Used this slide in a presentation, today, and thought I would ask here if anyone had any thoughts, good, bad, or indifferent, on it:
The basic concept is that in Rules as Code you want to isolate the legal reasoning from the application, so that the legal reasoning tool can be re-used in many different applications, and for many different purposes. (The specific purposes it can be put to are dependent on its features, but regardless of which features it has, this same architecture would apply, I think.)
It’s not possible to completely isolate it, though. The encoding is going to have inputs that it is able to deal with, and outputs that it is able to generate. Those may change over time, if the rules change. (They won’t always change when the rules change, but they often will.)
Similary, the application may change in terms of the information it’s collecting, or what it wants to do with the results.
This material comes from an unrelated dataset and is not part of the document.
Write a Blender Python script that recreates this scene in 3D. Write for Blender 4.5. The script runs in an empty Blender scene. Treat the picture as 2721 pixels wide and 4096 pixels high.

So there may be a need to modify the middle layer if the data structure of the laws changes or the data structure of the application changes.
But that translation can be isolated, so that you know where it is, and what needs to be fixed when things change.
I anticipate that the task of building the middle layer will fall, most commonly, on the application developer, because it doesn’t require any substantive knowledge of the rules themselves, just substantive knowledge of the intentional meaning of the variables used in the rules’ data structure. But I’m not super confident of that. If it does, there is an obvious risk that it isn’t isolated from the rest of the application. Which is OK, if that ends up being how they want to proceed. But it makes it more difficult to know what parts of the application will need updating when the data structure being used by the law is adjusted.
I’m also currently sort of struggling with the idea that doing it this way, with two additional layers of architecture, and writing far more code for the Rules than you would otherwise need (for the purposes of a single application), means that it will never get done for the purposes of a single product.
The encoding has to be the product, or there need to be so many products that are using the same rules, that change frequently enough or carry some other risk, that a single person saves money by refactoring them all into this architecture. The likelihood of that seems really low. So it feels like maybe it’s not realistic to expect people to volunteer for that, and it falls on the people who are writing the laws to do it that way because it benefits others. Which is not a great adoption strategy.
I know a banking industry organization in the UK tried some rules as code work on behalf of their members, but I don’t know how far it got.
Anyway, random thoughts for a Friday.